3.1 De klacht houdt, zakelijk weergegeven, in dat verweerster tuchtrechtelijk verwijtbaar heeft gehandeld als bedoeld in artikel 46 Advocatenwet doordat zij als advocaat tekort is geschoten “in de maatschappelijke zin” doordat zij de zaken van klager niet in behandeling wil nemen. Klager wilde bijstand van verweerster in een bestuurszaak. Verweerster heeft aangegeven daarin niet gespecialiseerd te zijn. Klager is van mening dat verweerster discrimineert en liegt dat zij hem niet kan bijstaan.

3.2 De gronden van het verzet houden, zakelijk weergegeven, in dat hij zich niet met de beslissing van de plaatsvervangend voorzitter kan verenigen omdat die is gebaseerd op de dekenvisie waarbij van onjuiste feiten is uitgegaan.

 

4 VERWEER

4.1 Verweerster heeft zich tegen de klacht verweerd, op welk verweer de raad hierna waar nodig zal ingaan.

 

5 BEOORDELING

5.1 De nieuwe Advocatenwet is van toepassing op klachten die op of na 1 januari 2015 zijn ingediend bij de deken. De onderhavige klacht is voor 1 januari 2015 ingediend bij de deken en wordt door de raad van discipline derhalve behandeld en beoordeeld op grond van de oude Advocatenwet, zoals die tot 1 januari 2015 gold. Waar in deze beslissing naar de Advocatenwet wordt verwezen, wordt de oude Advocatenwet bedoeld.

5.2 De raad verenigt zich met het uitgangspunt voor de beoordeling van de klacht, zoals de plaatsvervangend voorzitter dit onder nummer 3.1 van de bestreden beslissing heeft vermeld.

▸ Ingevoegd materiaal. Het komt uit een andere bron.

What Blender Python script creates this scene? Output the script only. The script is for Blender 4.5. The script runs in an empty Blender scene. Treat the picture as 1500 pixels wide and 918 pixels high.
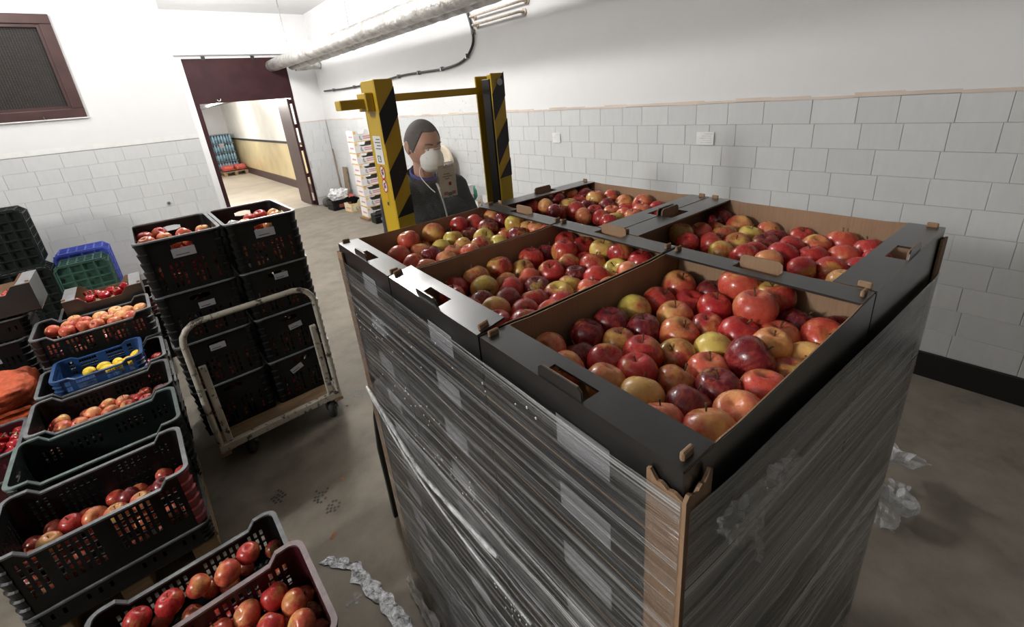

5.3 De behandeling van het verzet heeft niet geleid tot andere beschouwingen of conclusies ten aanzien van de onderdelen van de klacht dan die van de plaatsvervangend voorzitter. De raad verenigt zich met diens beoordeling van de klacht(onderdelen) en maakt die tot de zijne. Dit brengt mee dat het verzet ongegrond is.

 

6 BESLISSING

De Raad van Discipline verklaart het verzet ongegrond.

 

Aldus gewezen door jhr. mr. A.W Beelaerts van Blokland, voorzitter, mrs. M.G. van den Boogerd, W.J. Hengeveld, P.J.E.M. Nuiten en P.C.M. van Schijndel, leden, bijgestaan door mr. M.M.C. van der Sanden als griffier en uitgesproken ter openbare zitting van 23 maart 2015.

griffier voorzitter

Deze beslissing is in afschrift op 24 maart 2015 per aangetekende brief verzonden aan:

- klager

- verweerster

- de deken van de Orde van Advocaten in het arrondissement Rotterdam.

Van deze beslissing kan geen hoger beroep bij het Hof van Discipline worden ingesteld.